FCFF: Adding back non-cash charges to NI

Schweser Notes (Page 143, Book 3) states that to calculate FCFF, the amortization of a bond discount should be added back to net income and the accretion of the bond premium should be subtracted from net income.

What’s confusing me here is the book doesn’t state whether it’s from the issuer’s perspective or from the investor’s. I have come to the conclusion that this should be from the perspective of the issuing firm based on the following reasoning:

  1. If the firm issues a bond at a coupon rate lower than the market rate, it’ll be sold at a discount.
  2. Subsequently, the firm recognizes the coupon payment (actual cash outflow) PLUS the amortization of the discount as the interest expense in the income statement.
  3. Since the net income has been reduced by the amortization amount, you should add back this non-cash charge to net income to calculate FCFF.
  4. It’ll be reverse for the investing firm: i.e., subtract amortization of discount and add back accretion of premium.

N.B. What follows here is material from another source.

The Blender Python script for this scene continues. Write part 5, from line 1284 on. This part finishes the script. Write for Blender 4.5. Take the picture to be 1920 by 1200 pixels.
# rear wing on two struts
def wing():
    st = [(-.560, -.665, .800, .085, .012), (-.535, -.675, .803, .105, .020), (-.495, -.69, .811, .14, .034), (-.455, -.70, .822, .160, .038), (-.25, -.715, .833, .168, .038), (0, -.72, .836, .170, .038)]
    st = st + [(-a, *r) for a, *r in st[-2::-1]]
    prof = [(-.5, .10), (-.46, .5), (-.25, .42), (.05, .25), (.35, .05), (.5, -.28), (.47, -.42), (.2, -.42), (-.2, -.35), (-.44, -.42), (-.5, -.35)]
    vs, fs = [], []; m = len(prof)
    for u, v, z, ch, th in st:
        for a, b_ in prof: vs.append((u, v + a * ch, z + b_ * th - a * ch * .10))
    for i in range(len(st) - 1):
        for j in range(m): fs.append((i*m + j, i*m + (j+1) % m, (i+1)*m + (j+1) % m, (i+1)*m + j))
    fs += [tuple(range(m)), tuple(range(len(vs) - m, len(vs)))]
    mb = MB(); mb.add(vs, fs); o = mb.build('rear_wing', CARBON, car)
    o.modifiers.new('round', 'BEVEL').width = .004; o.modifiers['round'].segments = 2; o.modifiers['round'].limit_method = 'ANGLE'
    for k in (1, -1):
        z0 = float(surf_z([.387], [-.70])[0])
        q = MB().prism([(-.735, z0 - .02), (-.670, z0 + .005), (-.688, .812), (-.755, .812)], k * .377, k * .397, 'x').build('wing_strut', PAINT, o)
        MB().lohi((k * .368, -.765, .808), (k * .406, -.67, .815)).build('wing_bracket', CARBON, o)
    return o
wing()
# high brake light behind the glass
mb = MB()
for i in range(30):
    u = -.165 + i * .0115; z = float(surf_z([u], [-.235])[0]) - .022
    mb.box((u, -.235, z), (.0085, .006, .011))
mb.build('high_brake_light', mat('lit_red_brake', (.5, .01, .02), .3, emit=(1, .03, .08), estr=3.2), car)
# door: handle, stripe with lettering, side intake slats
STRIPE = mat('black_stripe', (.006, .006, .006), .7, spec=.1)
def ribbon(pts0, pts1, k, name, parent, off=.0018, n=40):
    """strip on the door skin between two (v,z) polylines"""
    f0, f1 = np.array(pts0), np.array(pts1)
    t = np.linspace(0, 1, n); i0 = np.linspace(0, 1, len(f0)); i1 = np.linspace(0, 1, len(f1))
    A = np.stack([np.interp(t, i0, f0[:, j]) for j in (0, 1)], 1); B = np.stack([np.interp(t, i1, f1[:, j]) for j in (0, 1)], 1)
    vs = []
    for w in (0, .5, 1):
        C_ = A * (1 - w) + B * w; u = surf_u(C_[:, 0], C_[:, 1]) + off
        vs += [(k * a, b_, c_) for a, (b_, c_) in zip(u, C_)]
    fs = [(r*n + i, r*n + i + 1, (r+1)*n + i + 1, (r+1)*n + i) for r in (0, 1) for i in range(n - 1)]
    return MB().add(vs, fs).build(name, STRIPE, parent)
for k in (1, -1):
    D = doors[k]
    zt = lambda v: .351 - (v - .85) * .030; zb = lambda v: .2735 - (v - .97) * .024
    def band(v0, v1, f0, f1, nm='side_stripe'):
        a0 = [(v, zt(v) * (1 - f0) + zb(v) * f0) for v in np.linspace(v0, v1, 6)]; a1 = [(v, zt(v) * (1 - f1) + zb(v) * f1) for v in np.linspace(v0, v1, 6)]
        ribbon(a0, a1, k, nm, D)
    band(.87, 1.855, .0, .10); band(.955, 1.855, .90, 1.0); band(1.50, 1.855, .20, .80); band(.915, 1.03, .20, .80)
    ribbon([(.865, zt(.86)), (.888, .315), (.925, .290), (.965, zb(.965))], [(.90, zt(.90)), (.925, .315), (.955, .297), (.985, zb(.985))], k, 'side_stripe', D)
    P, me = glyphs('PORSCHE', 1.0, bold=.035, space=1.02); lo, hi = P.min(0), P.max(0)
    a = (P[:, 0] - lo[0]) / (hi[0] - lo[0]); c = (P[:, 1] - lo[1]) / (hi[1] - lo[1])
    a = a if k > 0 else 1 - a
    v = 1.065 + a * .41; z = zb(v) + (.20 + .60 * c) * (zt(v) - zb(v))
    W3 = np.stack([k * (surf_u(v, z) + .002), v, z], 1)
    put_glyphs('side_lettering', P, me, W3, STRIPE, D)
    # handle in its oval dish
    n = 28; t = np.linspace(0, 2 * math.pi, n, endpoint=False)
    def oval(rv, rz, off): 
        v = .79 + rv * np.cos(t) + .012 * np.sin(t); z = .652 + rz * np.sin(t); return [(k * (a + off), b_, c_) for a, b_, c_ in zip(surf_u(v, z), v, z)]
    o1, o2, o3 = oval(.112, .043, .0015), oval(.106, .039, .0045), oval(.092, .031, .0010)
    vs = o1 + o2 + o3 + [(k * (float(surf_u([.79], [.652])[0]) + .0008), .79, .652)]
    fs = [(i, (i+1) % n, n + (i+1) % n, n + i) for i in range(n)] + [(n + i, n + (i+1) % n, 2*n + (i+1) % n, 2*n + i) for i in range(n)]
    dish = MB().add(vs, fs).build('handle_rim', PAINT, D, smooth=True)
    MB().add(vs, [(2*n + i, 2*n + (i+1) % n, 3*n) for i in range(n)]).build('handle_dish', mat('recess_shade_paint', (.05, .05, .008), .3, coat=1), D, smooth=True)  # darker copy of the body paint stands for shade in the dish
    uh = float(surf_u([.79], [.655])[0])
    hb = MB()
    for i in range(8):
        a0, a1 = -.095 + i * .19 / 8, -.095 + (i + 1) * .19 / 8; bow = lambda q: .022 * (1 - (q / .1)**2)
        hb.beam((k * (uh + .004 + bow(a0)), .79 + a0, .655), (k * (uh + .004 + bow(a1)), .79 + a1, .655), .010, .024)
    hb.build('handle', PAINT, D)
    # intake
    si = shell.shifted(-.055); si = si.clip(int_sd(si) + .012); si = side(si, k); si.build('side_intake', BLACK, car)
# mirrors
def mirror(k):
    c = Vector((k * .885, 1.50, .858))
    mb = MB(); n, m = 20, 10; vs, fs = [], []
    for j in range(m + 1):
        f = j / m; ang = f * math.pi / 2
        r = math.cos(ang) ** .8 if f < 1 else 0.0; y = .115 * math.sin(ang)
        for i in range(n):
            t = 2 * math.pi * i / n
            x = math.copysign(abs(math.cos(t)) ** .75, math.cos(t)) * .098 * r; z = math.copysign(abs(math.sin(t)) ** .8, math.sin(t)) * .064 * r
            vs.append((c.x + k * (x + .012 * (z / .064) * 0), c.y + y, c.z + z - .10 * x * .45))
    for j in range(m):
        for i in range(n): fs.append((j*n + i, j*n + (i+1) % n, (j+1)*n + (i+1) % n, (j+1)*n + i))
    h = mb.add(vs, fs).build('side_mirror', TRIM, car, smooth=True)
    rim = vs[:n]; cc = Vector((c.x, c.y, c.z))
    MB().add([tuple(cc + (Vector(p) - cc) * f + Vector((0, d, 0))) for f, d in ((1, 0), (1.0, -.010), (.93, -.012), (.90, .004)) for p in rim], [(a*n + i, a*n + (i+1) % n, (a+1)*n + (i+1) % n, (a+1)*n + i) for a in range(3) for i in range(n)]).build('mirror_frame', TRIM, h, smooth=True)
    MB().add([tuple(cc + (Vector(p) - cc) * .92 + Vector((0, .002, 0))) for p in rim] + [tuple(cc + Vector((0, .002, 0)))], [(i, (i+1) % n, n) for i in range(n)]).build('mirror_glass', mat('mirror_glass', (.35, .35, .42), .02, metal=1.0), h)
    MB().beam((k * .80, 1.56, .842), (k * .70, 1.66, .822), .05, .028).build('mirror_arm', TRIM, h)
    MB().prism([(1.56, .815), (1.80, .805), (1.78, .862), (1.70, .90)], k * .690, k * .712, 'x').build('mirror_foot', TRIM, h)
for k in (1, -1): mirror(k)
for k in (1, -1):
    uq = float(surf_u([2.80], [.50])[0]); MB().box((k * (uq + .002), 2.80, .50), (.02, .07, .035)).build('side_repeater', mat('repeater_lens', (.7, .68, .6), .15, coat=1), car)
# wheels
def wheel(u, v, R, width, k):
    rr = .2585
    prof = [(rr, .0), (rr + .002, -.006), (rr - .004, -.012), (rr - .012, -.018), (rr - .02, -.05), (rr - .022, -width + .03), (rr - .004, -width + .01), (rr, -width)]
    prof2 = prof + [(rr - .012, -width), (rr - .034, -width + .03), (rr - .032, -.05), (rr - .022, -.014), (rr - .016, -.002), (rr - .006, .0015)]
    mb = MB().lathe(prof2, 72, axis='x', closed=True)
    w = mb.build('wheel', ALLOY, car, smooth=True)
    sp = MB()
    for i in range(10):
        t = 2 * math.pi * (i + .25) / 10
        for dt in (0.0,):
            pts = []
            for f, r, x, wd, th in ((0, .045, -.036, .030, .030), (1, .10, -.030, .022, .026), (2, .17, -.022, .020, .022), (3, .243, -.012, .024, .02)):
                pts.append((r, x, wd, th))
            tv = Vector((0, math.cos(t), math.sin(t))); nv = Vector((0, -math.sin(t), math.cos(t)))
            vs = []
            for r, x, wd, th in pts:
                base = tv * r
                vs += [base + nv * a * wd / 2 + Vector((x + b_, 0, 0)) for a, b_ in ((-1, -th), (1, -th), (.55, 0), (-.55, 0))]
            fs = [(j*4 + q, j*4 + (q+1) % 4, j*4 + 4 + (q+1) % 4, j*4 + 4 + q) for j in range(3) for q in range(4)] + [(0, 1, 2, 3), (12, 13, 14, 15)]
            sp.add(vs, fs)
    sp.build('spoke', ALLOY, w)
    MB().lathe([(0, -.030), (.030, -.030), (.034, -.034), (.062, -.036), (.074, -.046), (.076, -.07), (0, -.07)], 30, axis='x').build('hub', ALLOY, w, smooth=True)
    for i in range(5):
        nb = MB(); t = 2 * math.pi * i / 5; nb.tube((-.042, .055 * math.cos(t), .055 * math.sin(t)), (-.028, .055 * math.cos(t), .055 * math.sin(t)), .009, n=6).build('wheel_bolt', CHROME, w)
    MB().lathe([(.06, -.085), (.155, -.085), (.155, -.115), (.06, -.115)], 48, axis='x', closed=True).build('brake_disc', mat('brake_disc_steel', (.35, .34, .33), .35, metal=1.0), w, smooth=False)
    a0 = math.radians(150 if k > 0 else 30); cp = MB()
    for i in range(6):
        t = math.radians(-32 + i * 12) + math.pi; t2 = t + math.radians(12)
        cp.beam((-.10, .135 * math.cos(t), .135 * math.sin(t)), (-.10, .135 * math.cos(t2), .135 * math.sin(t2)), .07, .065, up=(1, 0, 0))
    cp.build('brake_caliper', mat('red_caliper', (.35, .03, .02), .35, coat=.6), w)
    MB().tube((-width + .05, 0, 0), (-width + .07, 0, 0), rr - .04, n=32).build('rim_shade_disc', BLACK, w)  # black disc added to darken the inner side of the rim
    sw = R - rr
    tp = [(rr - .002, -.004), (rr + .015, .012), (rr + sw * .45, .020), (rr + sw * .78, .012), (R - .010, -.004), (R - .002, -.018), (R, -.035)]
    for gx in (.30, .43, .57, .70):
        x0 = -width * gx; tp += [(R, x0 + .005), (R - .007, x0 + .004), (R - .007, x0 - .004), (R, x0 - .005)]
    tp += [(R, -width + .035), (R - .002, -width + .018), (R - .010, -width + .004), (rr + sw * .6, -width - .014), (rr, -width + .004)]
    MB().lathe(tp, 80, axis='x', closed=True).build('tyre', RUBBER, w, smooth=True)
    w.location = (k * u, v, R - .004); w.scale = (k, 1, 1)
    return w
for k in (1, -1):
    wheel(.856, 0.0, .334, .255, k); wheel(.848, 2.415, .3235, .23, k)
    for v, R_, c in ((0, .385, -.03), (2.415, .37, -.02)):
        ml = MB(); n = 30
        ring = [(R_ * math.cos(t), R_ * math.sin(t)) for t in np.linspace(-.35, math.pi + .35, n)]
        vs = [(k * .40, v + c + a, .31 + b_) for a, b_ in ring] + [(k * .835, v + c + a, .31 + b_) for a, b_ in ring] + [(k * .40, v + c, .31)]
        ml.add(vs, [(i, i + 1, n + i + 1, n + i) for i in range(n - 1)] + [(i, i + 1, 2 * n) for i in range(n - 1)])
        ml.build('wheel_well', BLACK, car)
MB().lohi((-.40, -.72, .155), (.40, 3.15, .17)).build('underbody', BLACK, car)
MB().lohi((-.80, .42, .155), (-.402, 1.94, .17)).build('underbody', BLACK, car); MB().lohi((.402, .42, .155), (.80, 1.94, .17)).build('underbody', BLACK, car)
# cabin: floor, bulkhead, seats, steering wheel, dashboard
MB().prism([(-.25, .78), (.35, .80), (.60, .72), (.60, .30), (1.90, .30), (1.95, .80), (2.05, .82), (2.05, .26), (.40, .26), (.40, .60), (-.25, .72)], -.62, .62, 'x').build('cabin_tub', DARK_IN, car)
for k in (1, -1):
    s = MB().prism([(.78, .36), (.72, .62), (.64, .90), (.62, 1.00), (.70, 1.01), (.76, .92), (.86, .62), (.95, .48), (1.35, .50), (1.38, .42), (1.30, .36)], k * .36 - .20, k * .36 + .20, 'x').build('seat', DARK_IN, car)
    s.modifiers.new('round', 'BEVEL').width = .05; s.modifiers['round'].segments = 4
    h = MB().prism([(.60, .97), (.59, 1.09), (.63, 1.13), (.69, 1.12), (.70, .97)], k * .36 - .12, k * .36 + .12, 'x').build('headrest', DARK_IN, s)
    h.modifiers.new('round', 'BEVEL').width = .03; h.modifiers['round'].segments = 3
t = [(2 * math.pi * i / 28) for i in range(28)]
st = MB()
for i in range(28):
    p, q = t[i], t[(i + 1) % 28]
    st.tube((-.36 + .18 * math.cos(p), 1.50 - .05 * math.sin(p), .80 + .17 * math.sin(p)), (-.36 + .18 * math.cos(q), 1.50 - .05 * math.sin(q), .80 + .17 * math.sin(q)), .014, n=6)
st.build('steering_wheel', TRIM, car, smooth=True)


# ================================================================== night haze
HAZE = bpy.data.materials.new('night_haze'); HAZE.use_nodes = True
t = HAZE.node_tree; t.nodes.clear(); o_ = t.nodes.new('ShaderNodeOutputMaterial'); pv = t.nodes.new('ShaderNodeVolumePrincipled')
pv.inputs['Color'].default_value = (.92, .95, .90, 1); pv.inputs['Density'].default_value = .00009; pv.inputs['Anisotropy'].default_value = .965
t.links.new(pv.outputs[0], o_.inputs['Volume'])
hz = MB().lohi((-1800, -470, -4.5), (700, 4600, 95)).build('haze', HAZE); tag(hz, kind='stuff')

Can anybody confirm if this is correct?

I agree with you.

Discounts are amortized over the life of the bond and treated as additional interest expense…

Premiums are also amortized and credit interest expense.

The balance sheet accounts Discount on Bonds payable and Premium on Bonds payable must both be reduced to zero through interest expense.

It must be from the perspective of the issuer.

It is from issuer prospective. The investor does not realize it as he just gets paid with coupon amount.

  1. In case of discount, as Liability Increases, so is the interest expense (amortization) with each passing year, It has to be added back to NI in FCFF calculations. (Additional Taxes)

  2. In case of premium, as Liability decreases, so is the interest expense (accretion) with each passing year, It has to be substracted from NI in FCFF calculations. (Tax saving)

Hope, It clarifies.

maybe i am missing what you are saying. the point of view is from the company that has the debt on its balance sheet. it makes no difference whether t is an investment (asset) or the issuer(liability). In either case you could have a premium or a discount and in either case you would have to amortize…and in either case you would have to adjust cash flows.

maybe i am wrong or missunderstand your question

Thanks Capt and Krishna for your replies. That was very helpful.

Thecodont - you’re correct that either way you have to amortize and adjust cash flows, but then the point of my question is: the direction of the adjustment differs depending on whether it’s the issuer or the investor. i.e., in one case, you subtract amortization of discount and in the other you add it back.

i see

Can someone simplify this pls?

Level 2 generally looks at the investor perspective, i.e. asset side. The question/vignette usually gives a narrative regarding the securities. John Smith CFA is managing a portfolio of 3 bonds… He is the investor right? No confusion for me.

it is pretty easy an investor gains if an asset purchased subsuquently increase in value (fixed income specialists) no cash changes hands though, or a very risky issuer raised money (debt) but need to repay more (market valued his debt lower than he 20% eff rate vs his stated 7%).